Case 2. One spacer between every four ZNO blocks (totally 9 spacers) is considered.
Case 3. One spacer between every five ZNO blocks (totally 8 spacers) is considered.
Case 4. One spacer between every six ZNO blocks (totally 6 spacers) is considered.
Case 5. One spacer between every seven ZNO blocks (totally 6 spacers) is considered.
Table 6 shows spacer numbers affect on surge arrester leakage current. Results show that the leakage current changes as the numbers of spacer vary. In comparison with other cases, when one spacer exists between four ZNO blocks, total and resistive leakage currents are low.

Table 3 Radius effect on surge arrester leakage current.

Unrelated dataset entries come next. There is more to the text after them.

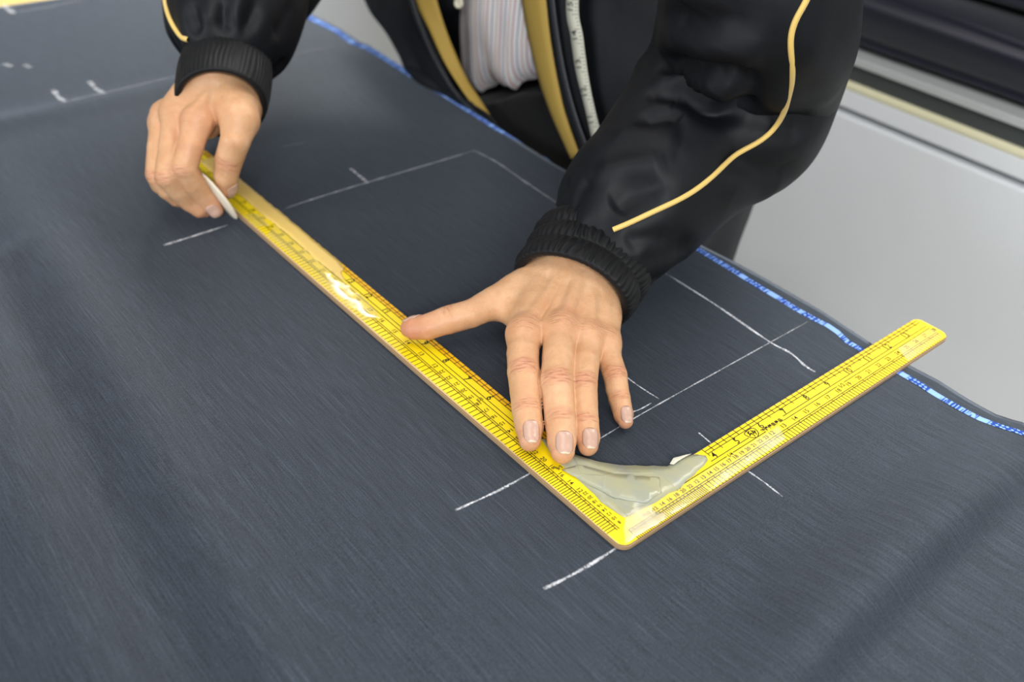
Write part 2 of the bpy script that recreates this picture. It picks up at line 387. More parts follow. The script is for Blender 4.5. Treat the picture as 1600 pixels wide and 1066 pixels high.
def hz(x, y):                            # relief of the cloth above ZC
    x = np.asarray(x, float); y = np.asarray(y, float)
    P3 = np.stack([x*.06, y*.025, 0*x], -1)
    # valley along y at the near left, a soft swell on its right and a higher ridge on its left
    d = x-np.interp(y, LV[:, 1], LV[:, 0])-.4*np.sin(y*.11)
    amp = np.interp(y, [-60, -5, 10, 45, 60, 90], [.9, 1., 1., .9, .4, .0])
    r = amp*.75*np.exp(-((d-3.6)/2.6)**2)+amp*1.9/(1+np.exp((d+2.0)/.75))*np.interp(x, [-60, -45, -32, -27], [.2, .5, .75, 1.])
    # crest along x at the near right that drops away towards the camera's right
    e = y-np.interp(x, RV[:, 0], RV[:, 1])
    a2 = np.interp(x, [-12, -3, 5, 20, 27, 31], [.0, .7, 1.25, 1.2, .55, .3])
    r = r+a2*np.where(e > 0, np.exp(-(e/3.6)**2), 1/(1+np.exp(-(e+1.3)/.38))*1.032)
    r = r+.35*np.exp(-((e+7)/2.5)**2)*np.interp(x, [0, 15], [0, 1])
    r += .28*bumpf(y-77.5, 2.2)*np.interp(x, [-40, -10, 12, 20], [1, 1, .5, 0])
    # pucker near the left border
    r += .35*bumpf(y-48-.5*(x+26), 1.4)*np.interp(x, [-40, -22, -17, -14], [1, 1, .3, 0])
    g = np.clip(np.maximum(-x-4, np.maximum(-y-4, 0))/10, 0, 1)
    r += .10*vnoise(P3, 3)*np.maximum(g, np.interp(y, [60, 75], [0, 1]))
    return np.maximum(r, -.12)*np.clip((31.5-x)/1.5+.4, .4, 1)
nx, ny = 150, 330
ys = np.concatenate([np.linspace(-58, 60, 230), np.linspace(60.6, 112.2, 100)])
tt = np.linspace(0, 1, nx)
XE = xedge(ys)
Xg = -58+(XE[:, None]+58)*tt[None, :]
# clean far end that follows the photograph's slanting edge
Yg = ys[:, None]+np.zeros_like(Xg)
Yg = Yg + np.interp(Yg, [100, 112.2], [0, 1])*(-(Xg)*.03)
Zg = ZC+hz(Xg, Yg)
Zg -= .10*np.clip((Xg-XE[:, None]+.6)/.6, 0, 1)
top = np.stack([Xg, Yg, Zg], -1).reshape(-1, 3)
cloth = obj('suiting_fabric', top, np.array(grid_faces(ny, nx)), MC, base=(-15, 20, ZC))
tag(cloth, 'dark blue-grey suiting fabric spread over the table with white chalk lines', 'fabric')
sol = cloth.modifiers.new('thick', 'SOLIDIFY'); sol.thickness = .12*S; sol.offset = -1
def czl(x, y): return ZC+float(hz(x, y))
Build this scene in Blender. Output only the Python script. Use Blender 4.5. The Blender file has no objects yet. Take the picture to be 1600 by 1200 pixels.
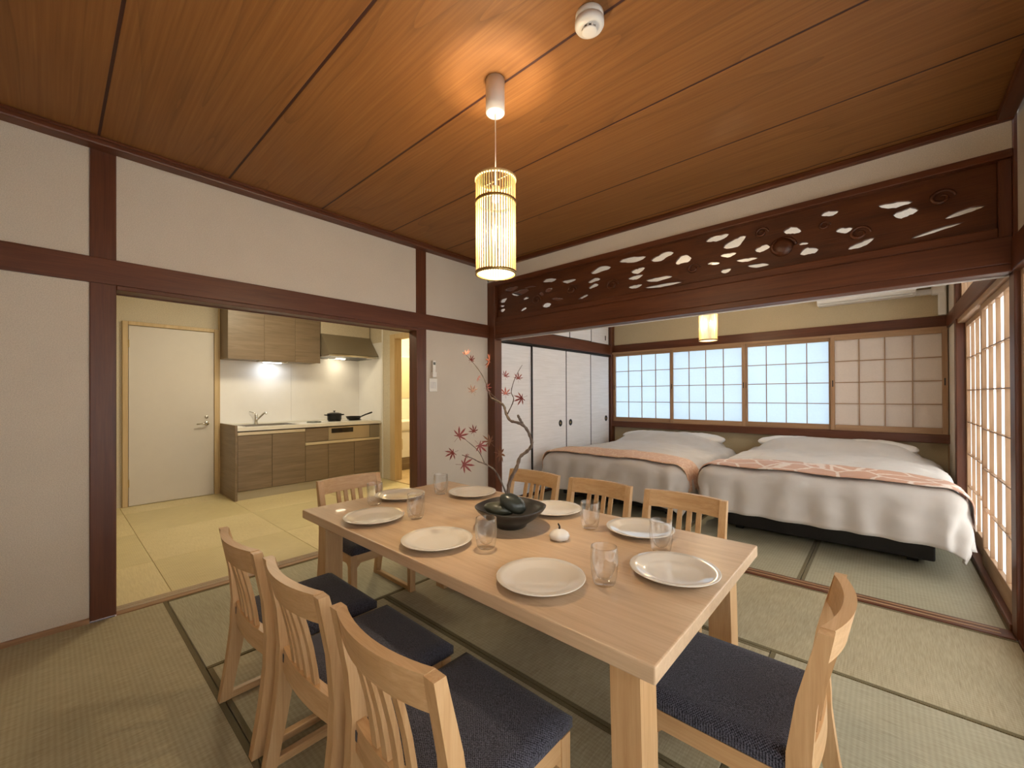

Table 4 Installation height effect on surge arrester leakage current.

Table 5 Installation height effect on surge arrester leakage current.

Table 6 Effect of spacer numbers on surge arrester leakage current.

7. Conclusion
In this paper the grading ring influence on voltage distribution and electric field in 230 kV surge arrester was studied. Results show significant effect of this ring on potential and field regulation so that grading ring maximum voltage drop changes from 22.4% to 13.7%.
In order to study grading ring effect on leakage current, stray capacitances of the metal oxide arrester applying Maxwell software, which would be used to simulate the equivalent circuit of the metal oxide arrester in EMTP-ATP software, were extracted.
Results show that variation of grading ring design parameters changes total leakage current and its components. The presence of ring increases total leakage current and capacitive component but decreases resistive current. This reduction in resistive amplitude is due to decreases in voltage drop in ZNO disc near the upper flange. Because lower voltage at ZNO disc causes that this nonlinear disc works in the region with low resistive current.
As it is known, to cool and fill ZNO column space, some spacers between ZNO blocks are used. The numbers of spacers can be effective on the leakage current, so the influence of number and location of spacers on leakage current was investigated. Furthermore, five different locations for spacers were considered. Results are reasonable and good, applying one spacer between every four ZNO block (case 1).